Statesboro Battle Had Parallel In Athens 40 Years Ago

(10/30/07) The battle between students and city fathers in Statesboro brings back 40-year-old memories of Athens for state Rep. Joe Wilkinson, who back in 1967 was the leader of something of an attempted coup of his own.

“Forty years and nothing has changed,” he laughed.

The year was 1967 and Democratic Mayor Julius Bishop had been through a brutal mayoral primary but had secured the nomination nonetheless at a time when the Democratic nomination was tantamount to victory. Still, Wilkinson and fellow members of the college Young Republicans thought the mayor’s bruising presented a potential opportunity for the GOP in the fall, although their “elders” - Republicans in their early 30s - warned it would be a waste of time and money.

“We said we thought we could do something. At least to make a stand. There wasn’t a real good relationship between students and the city. We said this is a way to send a message that the students feel we’re underappreciated; we’re the economic engine of Athens,” Wilkinson recalled.

As it turned out, a senior journalism major from Illinois named Jack Williamson was recruited by the students to run for mayor. With the help of another student whose family owned a printing company, Wilkinson and his allies printed “tons of signs” and plastered them all over Athens promoting “Williamson For Mayor.”

And then they began a drive to get students registered, only to face obstacles from the city.

“We started taking students to the clerk’s office to be registered but they were being rejected because they were students. They weren’t being asked where they lived but, ‘Are you a student,’” Wilkinson said.

The effort soon drew the attention of a number of Republican activists around the state and with the aid of some contributions, the students then challenged the city’s registration process in federal court. The challenge was expanded to include the city’s policy that military assigned to Athens for the Navy Supply School also couldn’t vote in city elections.

Wilkinson remembers: “They interrupted a federal moonshine trial to hear our case. The judge said he thought we raised very good constitutional questions but he could see no reason to hold up the election, and found for Athens.”

When the election came and went, the Illinois journalism student got 32 write-in votes versus the mayor’s 1,500 or so.

But the effort wasn’t a total bust. “The mayor and council agreed there needed to be better dialogue,” Wilkinson recalled. “Thus was created a liaison between the university’s student government and city council, so you had a designated student from the SGA attending council meetings.
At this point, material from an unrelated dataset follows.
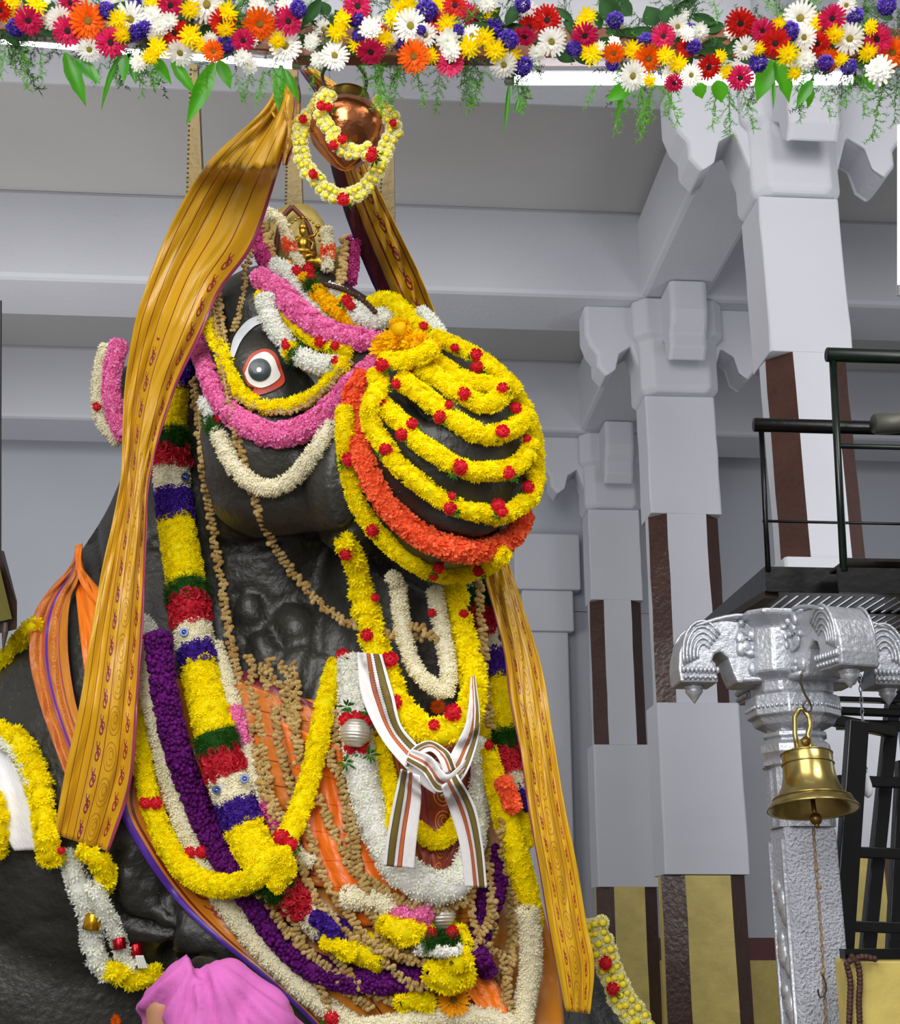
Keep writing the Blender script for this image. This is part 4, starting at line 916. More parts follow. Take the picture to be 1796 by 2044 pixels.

And the mayor and council agreed to look at some of the problems with roads around Baxter St. that they had basically ignored because students didn’t vote.”

Forty years later, Wilkinson sums it all up like this: “It did turn out to be a success in many ways. However, I shudder to think what would have happened if a 22-year-old from Oak Brook, Illinois, had been elected mayor of Athens and we had opened the door to 15,000 or 17,000 students (at the time) taking over the city.”